Selective doping Barlowite for quantum spin liquid: a first-principles study

Abstract: Barlowite $Cu_4(OH)_6FBr$ is a newly found mineral containing $Cu^{2+}$ kagome planes. Despite similarities in many aspects to Herbertsmithite $Cu_3Zn(OH)_6Cl_2$, the well-known quantum spin liquid (QSL) candidate, intrinsic Barlowite turns out not to be a QSL, possibly due to the presence of $Cu^{2+}$ ions in between kagome planes that induce interkagome magnetic interaction [PRL, 113, 227203 (2014)]. Using first-principles calculation, we systematically study the feasibility of selective substitution of the interkagome Cu ions with isovalent nonmagnetic ions.
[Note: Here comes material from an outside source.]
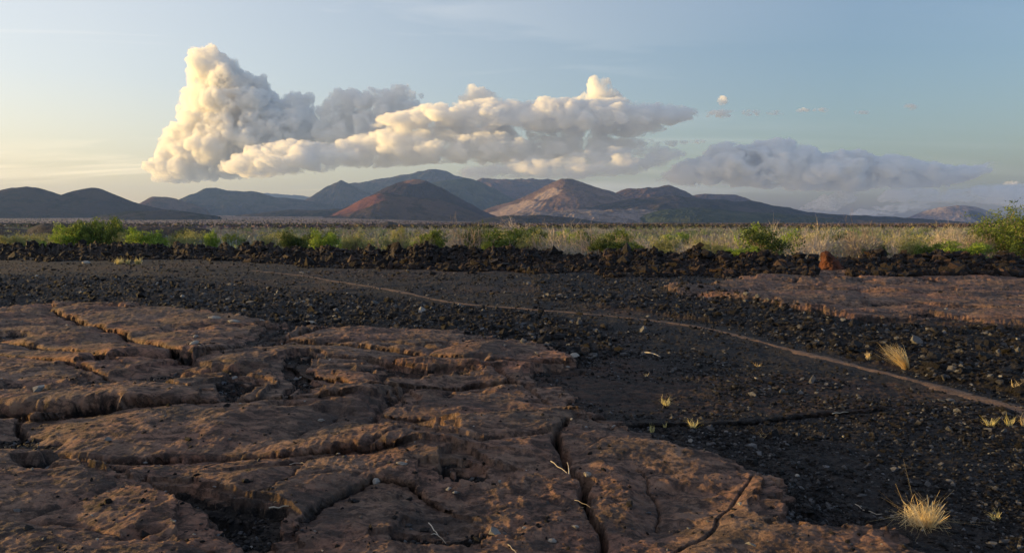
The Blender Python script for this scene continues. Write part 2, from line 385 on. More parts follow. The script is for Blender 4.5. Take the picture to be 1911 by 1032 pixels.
# ------------------------------------------------------------------ lava ridges (clinker)
def rock_material(name, c0, c1, c2, sc=1.0, tone=False):
    m, t, p = material(name)
    pos = t.n('ShaderNodeNewGeometry').outputs['Position']
    a = t.noise(pos, 1.3 * sc, 7, .7); b = t.noise(pos, 9 * sc, 5, .7)
    c = t.mix(t.ramp(a, [(.4, 0), (.62, 1)]), c0, c1); c = t.mix(t.ramp(b, [(.56, 0), (.75, .8)]), c, c2)
    if tone: c = t.mix(t.ramp(t.attr('tone').outputs['Fac'], [(0, .0), (.45, .0), (.92, .8), (1, 1)]), c, c2); c = t.mix(t.ramp(t.attr('tone').outputs['Fac'], [(.0, .8), (.4, 0)]), c, (.008, .007, .008))
    t.link(c, p.inputs['Base Color']); p.inputs['Roughness'].default_value = .75; p.inputs['Specular IOR Level'].default_value = .2
    t.link(t.n('ShaderNodeBump', {'Strength': 1, 'Distance': .06, 'Height': b}).outputs[0], p.inputs['Normal'])
    return m
RIDGE_M = rock_material('clinker', (.012, .009, .008), (.028, .016, .013), (.055, .034, .028), 1.6, True)
PEB_M = rock_material('cinder rubble', (.016, .016, .019), (.040, .034, .034), (.20, .20, .215), 6, True)
CREST = [(-500, 458), (0, 455), (80, 456), (200, 452), (330, 453), (400, 457), (475, 457), (498, 450), (530, 459), (640, 462), (700, 463), (780, 461), (840, 456), (870, 464), (940, 462), (1000, 465), (1040, 474), (1095, 477), (1150, 468), (1200, 470), (1225, 466), (1270, 478), (1285, 468), (1300, 465), (1330, 475), (1400, 478), (1480, 481), (1535, 486), (1600, 482), (1640, 478), (1700, 480), (1750, 474), (1790, 478), (1850, 482), (1911, 484), (2400, 480)]
def ridge_z(x, y):
    px = 955.5 + F * x / y
    Dr = ridge_d(px) + 1.2 * vnoise(px / 60, px * 0, 3)
    top = H - ((np.interp(px, *np.array(CREST).T) + 5 + 8 * vnoise(px / 21, px * 0, 41) * sstep(0, 600, px) + 4 * vnoise(px / 5, px * 0, 42)) - HOR) / F * Dr
    q = (y - Dr)
    wf = np.interp(px, [0, 600, 800, 1911], [3.5, 4, 6.0, 5.2]) * (1 + .45 * fbm(x, y * .3, 2.2, 3, 208))
    s = np.where(q < 0, (1 - np.clip(-q / wf, 0, 1)) ** 1.1, 1 - .75 * sstep(0, 1, q / 9))
    z = top * s
    amp = sstep(0, .35, s)
    z = z + amp * (.20 * fbm(x, y, 1.1, 4, 200, .6, True) - .07 + .12 * np.maximum(0, fbm(x, y * .5, 1.6, 2, 207)) + .07 * fbm(x, y, .22, 3, 201, .6, True))
    return np.where(q > 0, z - 1.05 * sstep(3, 14, q), z) - .05
def build_ridge():
    nc = 1700; t = np.linspace(-.78, .78, nc); px = 955.5 + F * t
    Dr = ridge_d(px); u = np.r_[np.linspace(-8, 2.5, 90), np.linspace(2.8, 13, 34)]
    Y = Dr[None] + u[:, None]; X = t[None] * Y
    x, y = X.ravel(), Y.ravel(); z = ridge_z(x, y)
    tag(link_mesh('lava_ridge', np.c_[x, y, z], grid_faces(len(u), nc), RIDGE_M, attrs={'tone': np.full(x.shape, .35)}), kind='structure',
        label='long rough black and red lava ridge across the middle distance')
build_ridge()
def top_z(x, y):
    """ground or ridge, whichever is higher"""
    g = ground_z(x, y)
    px = 955.5 + F * x / y; q = y - ridge_d(px)
    return np.where((q > -7.9) & (q < 12.9), np.maximum(g, ridge_z(x, y)), g)
def far_outcrop(prof, D, name, lab):
    pr = np.array(prof, float); t = np.linspace((pr[0, 0] - 955.5) / F, (pr[-1, 0] - 955.5) / F, 260)
    top = np.interp(955.5 + t * F, pr[:, 0], pr[:, 1]); u = np.linspace(-1, 1, 19) * D * .07
    Y = D + u[:, None] + 0 * t[None]; X = t[None] * Y; x, y = X.ravel(), Y.ravel()
    zt = H - (top - HOR) / F * D; base = far_z(x, y) - .3
    k = (1 - (np.abs(u) / (D * .07))[:, None] ** 2) * np.ones_like(t)[None]; e = np.minimum(1, 12 * (1 - np.abs(np.linspace(-1, 1, 260)))) 
    z = base + np.maximum(0, (np.repeat(zt[None], 19, 0).ravel() - base)) * (k * e[None]).ravel() + .3 * D / 150 * fbm(x, y, D / 60, 3, 33, .6, True) * (k * e).ravel()
    tag(link_mesh(name, np.c_[x, y, z], grid_faces(19, 260), RIDGE_M, attrs={'tone': np.full(x.shape, .35)}), lab, kind='structure')
far_outcrop([(-300, 424), (0, 426), (50, 430), (62, 424), (80, 419), (120, 418), (170, 424), (240, 424), (300, 425), (345, 424), (420, 430)], 130, 'lava_ridge', 'dark lava ridge behind the green bushes at the left')
far_outcrop([(660, 428), (700, 422), (725, 414), (745, 420), (800, 420), (850, 419), (880, 424), (940, 424)], 420, 'lava_ridge', 'low dark lava outcrop at the foot of the red cone')
far_outcrop([(1150, 424), (1180, 421), (1260, 423), (1300, 422), (1345, 426)], 420, 'lava_ridge', 'thin dark lava outcrop beyond the scrub at the centre right')

# ------------------------------------------------------------------ scattered clinker and cinder stones
ico = None
def base_rock():
    p = (1 + 5 ** .5) / 2
    v = np.array([(-1, p, 0), (1, p, 0), (-1, -p, 0), (1, -p, 0), (0, -1, p), (0, 1, p), (0, -1, -p), (0, 1, -p), (p, 0, -1), (p, 0, 1), (-p, 0, -1), (-p, 0, 1)])
    f = np.array([(0, 11, 5), (0, 5, 1), (0, 1, 7), (0, 7, 10), (0, 10, 11), (1, 5, 9), (5, 11, 4), (11, 10, 2), (10, 7, 6), (7, 1, 8), (3, 9, 4), (3, 4, 2), (3, 2, 6), (3, 6, 8), (3, 8, 9), (4, 9, 5), (2, 4, 11), (6, 2, 10), (8, 6, 7), (9, 8, 1)])
    return v / np.linalg.norm(v[0]), f
BV, BF = base_rock()
def rocks(name, x, y, z, size, rng, mat, kind='stuff', label=None, flat=.7, cat=None):
    n = len(x)
    V = BV[None] * (1 + .52 * rng.uniform(-1, 1, (n, 12, 1))) * rng.uniform(.6, 1.35, (n, 1, 3)) * np.array([1, 1, flat])
    a = rng.uniform(0, 6.28, n); b = rng.uniform(-.6, .6, n)
    ca, sa, cb, sb = np.cos(a), np.sin(a), np.cos(b), np.sin(b)
    Rz = np.zeros((n, 3, 3)); Rz[:, 0, 0] = ca; Rz[:, 0, 1] = -sa; Rz[:, 1, 0] = sa; Rz[:, 1, 1] = ca; Rz[:, 2, 2] = 1
    Rx = np.zeros((n, 3, 3)); Rx[:, 0, 0] = 1; Rx[:, 1, 1] = cb; Rx[:, 1, 2] = -sb; Rx[:, 2, 1] = sb; Rx[:, 2, 2] = cb
    V = np.einsum('nij,nkj->nki', Rz @ Rx, V) * size[:, None, None] * .5
    V += np.c_[x, y, z + size * .12][:, None]
    Fc = (BF[None] + (np.arange(n) * 12)[:, None, None]).reshape(-1, 3)
    o = link_mesh(name, V.reshape(-1, 3), Fc, mat, smooth=False, attrs={'tone': np.repeat(rng.random(n) ** 2.6, 12)})
    return tag(o, label, cat, kind=kind)
def scatter(n, y0, y1, rng, tmax=.74):
    d = 1 / rng.uniform(1 / y1, 1 / y0, n); t = rng.uniform(-tmax, tmax, n); return t * (d + 2.2), d
rng = np.random.default_rng(11)
def build_rubble():
    x, y = scatter(400000, 2.6, 38, rng)
    z, sl, ci, ru, cr, pd, c1 = near_z(x, y, True)
    clump = fbm(x, y, .8, 3, 301)
    keep = ((pd > .15) | (rng.random(len(x)) < .25)) & (cr < .03)
    r = rng.random(len(x))
    coarse = keep & (pd > .3) & (ru > .5) & (r < .55 + .4 * clump)
    fine = keep & (ru <= .5) & (sl < .4) & (r < .34 + .7 * clump)
    onslab = keep & (sl >= .4) & (r < .008)
    size = np.where(coarse, rng.lognormal(-3.2, .55, len(x)), rng.lognormal(-3.9, .42, len(x)) * (.6 + y / 16))
    size = np.minimum(size, .17)
    k = coarse | fine | onslab; x, y, size = x[k], y[k], size[k]
    z = ground_z(x, y)
    rocks('cinder_rubble', x, y, z, size, rng, PEB_M, label='loose black cinder and clinker stones covering the flat lava')
    x, y = scatter(110000, 23, 52, rng); px = 955.5 + F * x / y; q = y - ridge_d(px)
    k = (q > -7.5 + 3 * fbm(x, y, 2, 2, 311)) & (q < 3.5) & ~((np.abs(px - 1552) < 30) & (y < 27.5)) & (rng.random(len(px)) < .75 + .6 * fbm(x, y, 1.2, 3, 310)); x, y = x[k], y[k]
    rocks('clinker_blocks', x, y, top_z(x, y), rng.lognormal(-2.5, .62, len(x)).clip(.04, .5), rng, RIDGE_M, label='jagged dark clinker blocks heaped along the lava ridge', flat=.85)
    # pale chips
    x, y = scatter(1500, 3.6, 33, rng); z, sl, ci, ru, cr, pd, c1 = near_z(x, y, True)
    k = (rng.random(len(x)) < .12 + .55 * ru) & (pd > .2); x, y = x[k], y[k]
    m = rock_material('pale stone', (.30, .29, .29), (.42, .40, .38), (.55, .54, .52), 5)
    rocks('pale_chips', x, y, ground_z(x, y) + .015, rng.lognormal(-3.5, .45, len(x)) * (.55 + y / 22), rng, m, label='tiny pale stone chips sprinkled over the black rubble', flat=.5)
build_rubble()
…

Unlike previous speculation of using larger dopants, such as $Cd^{2+}$ and $Ca^{2+}$, we identify the most ideal stoichiometric doping elements to be Mg and Zn in forming $Cu_3Mg(OH)_6FBr$ and $Cu_3Zn(OH)_6FBr$ with the highest site selectivity and smallest lattice distortion. The equilibirium anti-site disorder in Mg/Zn- doped Barlowite is estimated to be one order of magnitude lower than that in Herbertsmithite. The single-electron band structure and orbital component analysis show that the proposed selective doping effectively mitigates the difference between Barlowite and Herbertsmithite.